Sometimes -- even when you don't get the answer you think you want ("clearly something else is the issue"), it's appropriate to ask for feedback on what that issue is.  While most of us may fear it, it does help you move forward a little more clear-eyed about what you can expect from your current employer -- if anything at all.  Life is full of "clarifying experiences," and the older I get the more I appreciate people who are straight with me.  Most corporate culture is awash in uncommunicative managers who either don't clarify expectations, who know that the task at hand is futile and so don't get behind it, or who know what they want to say but lack the courage to say it.

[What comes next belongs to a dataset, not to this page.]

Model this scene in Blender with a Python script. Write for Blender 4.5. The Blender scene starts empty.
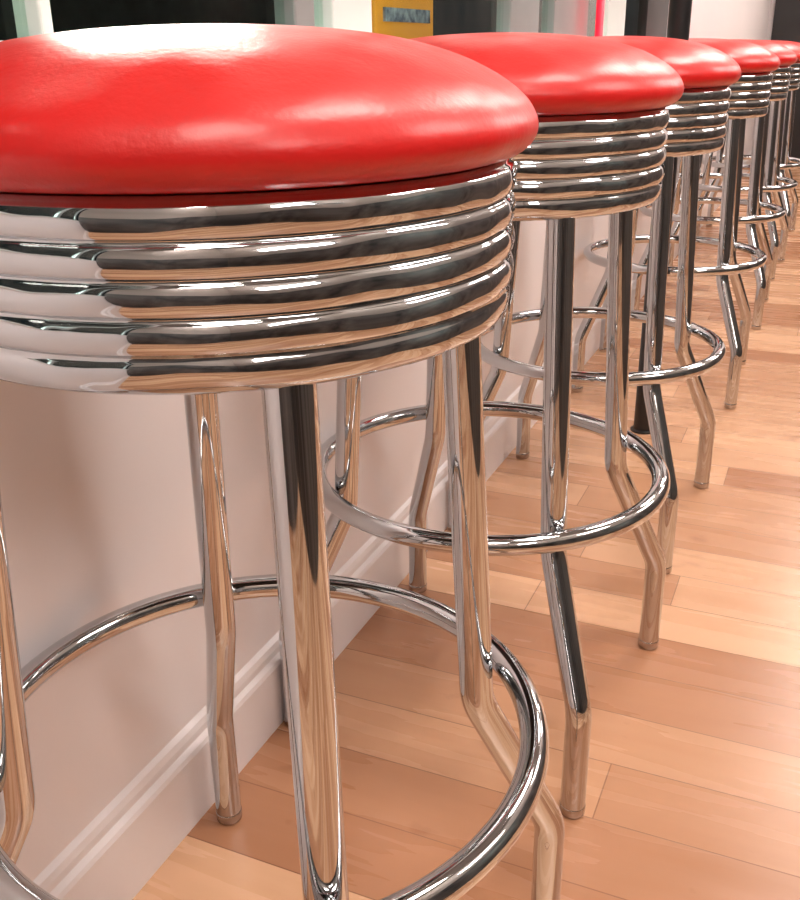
import bpy, math, random
from mathutils import Vector, Matrix
random.seed(4)
S=bpy.context.scene
S.view_settings.view_transform='Standard'
S.view_settings.look='None'
COL=S.collection

# ------------------------------------------------ materials
def mat(name, col=(.8,.8,.8), rough=.5, metal=0, emit=None, estr=0, coat=0, ior=None):
    m=bpy.data.materials.new(name); m.use_nodes=True
    b=m.node_tree.nodes['Principled BSDF']
    b.inputs['Base Color'].default_value=(*col,1); b.inputs['Roughness'].default_value=rough
    b.inputs['Metallic'].default_value=metal
    b.inputs['Coat Weight'].default_value=coat
    if emit: b.inputs['Emission Color'].default_value=(*emit,1); b.inputs['Emission Strength'].default_value=estr
    return m
def nt(m): return m.node_tree, m.node_tree.nodes, m.node_tree.links, m.node_tree.nodes['Principled BSDF']
def tex(m, scale=(1,1,1)):
    t,n,l,b=nt(m); tc=n.new('ShaderNodeTexCoord'); mp=n.new('ShaderNodeMapping'); mp.inputs['Scale'].default_value=scale
    l.new(tc.outputs['Object'],mp.inputs['Vector']); return mp.outputs['Vector']
def noise_var(m,c1,c2,scale=5,vs=(1,1,1),bump=0,bscale=200,bd=.001,rough=None,wave=None):
    t,n,l,b=nt(m); v=tex(m,vs)
    no=n.new('ShaderNodeTexNoise'); no.inputs['Scale'].default_value=scale; no.inputs['Detail'].default_value=5
    l.new(v,no.inputs['Vector'])
    r=n.new('ShaderNodeValToRGB'); r.color_ramp.elements[0].position=.3; r.color_ramp.elements[1].position=.7
    r.color_ramp.elements[0].color=(*c1,1); r.color_ramp.elements[1].color=(*c2,1)
    l.new(no.outputs['Fac'],r.inputs['Fac']); l.new(r.outputs['Color'],b.inputs['Base Color'])
    last=None
    if wave:
        n3=n.new('ShaderNodeTexNoise'); n3.inputs['Scale'].default_value=wave[0]; n3.inputs['Detail'].default_value=1
        l.new(v,n3.inputs['Vector']); b3=n.new('ShaderNodeBump'); b3.inputs['Strength'].default_value=1; b3.inputs['Distance'].default_value=wave[1]
        l.new(n3.outputs['Fac'],b3.inputs['Height']); last=b3.outputs['Normal']
        l.new(last,b.inputs['Normal'])
    if bump:
        n2=n.new('ShaderNodeTexNoise'); n2.inputs['Scale'].default_value=bscale; n2.inputs['Detail'].default_value=3
        l.new(v,n2.inputs['Vector']); bp=n.new('ShaderNodeBump'); bp.inputs['Strength'].default_value=bump; bp.inputs['Distance'].default_value=bd
        l.new(n2.outputs['Fac'],bp.inputs['Height'])
        if last: l.new(last,bp.inputs['Normal'])
        l.new(bp.outputs['Normal'],b.inputs['Normal'])
    if rough:
        mr=n.new('ShaderNodeMapRange'); mr.inputs['To Min'].default_value=rough[0]; mr.inputs['To Max'].default_value=rough[1]
        l.new(no.outputs['Fac'],mr.inputs['Value']); l.new(mr.outputs['Result'],b.inputs['Roughness'])
    return m
CHROME=noise_var(mat('chrome',rough=.05,metal=1),(.55,.57,.59),(.62,.64,.66),3,rough=(.03,.07))
BAND=noise_var(mat('chrome_band',rough=.05,metal=1),(.53,.56,.59),(.60,.63,.66),3,rough=(.03,.06),wave=(16,.007))
VINYL=noise_var(mat('red_vinyl',rough=.37,coat=.15),(.56,.011,.011),(.64,.016,.014),4,bump=.4,bscale=240,bd=.0007,wave=(18,.004))
VINYL.node_tree.nodes['Principled BSDF'].inputs['Coat Roughness'].default_value=.25
DARK=noise_var(mat('dark_plate',rough=.6),(.015,.012,.012),(.03,.024,.022),8)
CAP=noise_var(mat('brushed_metal',rough=.25,metal=1),(.50,.47,.45),(.58,.55,.53),30)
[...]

I would approach the powers that be and try to influence sticking around until February 2, so at least you can be fully vested.  Even just raising the issue so that they know you're aware of it will make them uncomfortable and they may decide that cutting you loose before you vest isn't worth it.

I would challenge your assumptions on the last point about "leaving sunny California to take a pay cut" and "I can't move to the middle of nowhere."  First of all, there are plenty of reasons people leave California and clearly enough people leave it for elsewhere that you wouldn't be that much of an anomaly.  If I were a hiring manager and the person I were interviewing had very specific reasons they were looking to relocate (see next comment) I wouldn't assume the worst.  It's all about the narrative you create.  I would encourage you to be more specific about which lifestyle factors you hope to have and which you hope to avoid so that you can apply a set of criteria to places you're considering.  I live in an area of the country often considered "fly over" territory, yet it's not so much anymore.  Facebook, Google, and other high tech firms have relocated here... precisely because our cooler climate allows for cheaper data warehousing, we have land available for expansion, and a work force.  Cost of living is reasonable.

I'm not suggesting you just take anything or choose a place not consistent with your values, I would just be specific about what those are and open to considering places you may not have considered before.